▶ Written request
Up to and including the line that contains "0.022), 'pivot_cap', M_WIPER, w2)", write out each line of the material from its first line, exactly.

▶ Data section
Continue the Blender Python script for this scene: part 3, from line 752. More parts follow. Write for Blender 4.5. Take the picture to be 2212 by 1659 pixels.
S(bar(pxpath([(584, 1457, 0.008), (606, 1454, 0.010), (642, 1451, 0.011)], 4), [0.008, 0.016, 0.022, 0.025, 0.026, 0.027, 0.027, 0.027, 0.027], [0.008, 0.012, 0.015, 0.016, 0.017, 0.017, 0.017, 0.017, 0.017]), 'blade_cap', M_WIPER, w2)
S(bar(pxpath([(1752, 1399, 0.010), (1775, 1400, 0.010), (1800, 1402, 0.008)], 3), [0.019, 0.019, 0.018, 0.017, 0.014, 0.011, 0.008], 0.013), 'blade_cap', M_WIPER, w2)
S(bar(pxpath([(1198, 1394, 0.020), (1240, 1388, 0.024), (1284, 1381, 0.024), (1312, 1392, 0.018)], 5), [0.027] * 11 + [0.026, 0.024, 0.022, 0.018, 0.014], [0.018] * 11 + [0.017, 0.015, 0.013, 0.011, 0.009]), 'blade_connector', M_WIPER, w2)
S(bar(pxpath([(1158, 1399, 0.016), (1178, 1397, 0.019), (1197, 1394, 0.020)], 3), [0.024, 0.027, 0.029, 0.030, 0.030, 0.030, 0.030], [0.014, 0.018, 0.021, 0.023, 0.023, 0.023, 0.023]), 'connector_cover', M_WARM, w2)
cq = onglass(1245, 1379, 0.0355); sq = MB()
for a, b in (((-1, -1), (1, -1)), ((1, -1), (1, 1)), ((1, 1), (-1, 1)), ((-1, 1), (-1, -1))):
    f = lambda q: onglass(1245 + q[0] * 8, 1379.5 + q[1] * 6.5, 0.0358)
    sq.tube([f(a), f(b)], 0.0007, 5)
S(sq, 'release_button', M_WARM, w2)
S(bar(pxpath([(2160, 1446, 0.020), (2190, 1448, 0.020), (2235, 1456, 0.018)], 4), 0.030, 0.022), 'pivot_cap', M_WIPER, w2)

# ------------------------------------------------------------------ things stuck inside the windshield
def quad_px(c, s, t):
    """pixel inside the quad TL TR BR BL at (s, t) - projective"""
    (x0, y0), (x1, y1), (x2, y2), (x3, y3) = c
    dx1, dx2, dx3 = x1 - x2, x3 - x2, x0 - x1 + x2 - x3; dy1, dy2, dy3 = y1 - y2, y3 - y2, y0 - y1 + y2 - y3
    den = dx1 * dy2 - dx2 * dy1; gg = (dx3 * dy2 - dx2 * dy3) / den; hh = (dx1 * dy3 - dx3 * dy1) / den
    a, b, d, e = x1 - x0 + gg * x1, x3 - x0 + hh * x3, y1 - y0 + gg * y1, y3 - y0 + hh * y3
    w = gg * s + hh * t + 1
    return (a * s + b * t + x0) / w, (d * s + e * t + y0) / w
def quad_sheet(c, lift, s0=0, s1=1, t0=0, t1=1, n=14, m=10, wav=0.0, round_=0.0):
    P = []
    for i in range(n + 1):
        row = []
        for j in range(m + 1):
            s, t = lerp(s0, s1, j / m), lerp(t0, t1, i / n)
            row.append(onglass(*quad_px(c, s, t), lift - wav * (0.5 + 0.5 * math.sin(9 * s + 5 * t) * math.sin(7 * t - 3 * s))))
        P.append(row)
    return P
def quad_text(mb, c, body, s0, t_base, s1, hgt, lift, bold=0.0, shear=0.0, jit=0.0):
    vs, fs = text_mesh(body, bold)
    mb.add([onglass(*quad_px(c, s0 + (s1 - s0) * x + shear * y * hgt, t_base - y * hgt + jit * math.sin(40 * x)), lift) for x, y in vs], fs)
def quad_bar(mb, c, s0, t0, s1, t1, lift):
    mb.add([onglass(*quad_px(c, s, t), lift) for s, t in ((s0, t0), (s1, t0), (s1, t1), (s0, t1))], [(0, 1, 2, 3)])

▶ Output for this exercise
Continue the Blender Python script for this scene: part 3, from line 752. More parts follow. Write for Blender 4.5. Take the picture to be 2212 by 1659 pixels.
S(bar(pxpath([(584, 1457, 0.008), (606, 1454, 0.010), (642, 1451, 0.011)], 4), [0.008, 0.016, 0.022, 0.025, 0.026, 0.027, 0.027, 0.027, 0.027], [0.008, 0.012, 0.015, 0.016, 0.017, 0.017, 0.017, 0.017, 0.017]), 'blade_cap', M_WIPER, w2)
S(bar(pxpath([(1752, 1399, 0.010), (1775, 1400, 0.010), (1800, 1402, 0.008)], 3), [0.019, 0.019, 0.018, 0.017, 0.014, 0.011, 0.008], 0.013), 'blade_cap', M_WIPER, w2)
S(bar(pxpath([(1198, 1394, 0.020), (1240, 1388, 0.024), (1284, 1381, 0.024), (1312, 1392, 0.018)], 5), [0.027] * 11 + [0.026, 0.024, 0.022, 0.018, 0.014], [0.018] * 11 + [0.017, 0.015, 0.013, 0.011, 0.009]), 'blade_connector', M_WIPER, w2)
S(bar(pxpath([(1158, 1399, 0.016), (1178, 1397, 0.019), (1197, 1394, 0.020)], 3), [0.024, 0.027, 0.029, 0.030, 0.030, 0.030, 0.030], [0.014, 0.018, 0.021, 0.023, 0.023, 0.023, 0.023]), 'connector_cover', M_WARM, w2)
cq = onglass(1245, 1379, 0.0355); sq = MB()
for a, b in (((-1, -1), (1, -1)), ((1, -1), (1, 1)), ((1, 1), (-1, 1)), ((-1, 1), (-1, -1))):
    f = lambda q: onglass(1245 + q[0] * 8, 1379.5 + q[1] * 6.5, 0.0358)
    sq.tube([f(a), f(b)], 0.0007, 5)
S(sq, 'release_button', M_WARM, w2)
S(bar(pxpath([(2160, 1446, 0.020), (2190, 1448, 0.020), (2235, 1456, 0.018)], 4), 0.030, 0.022), 'pivot_cap', M_WIPER, w2)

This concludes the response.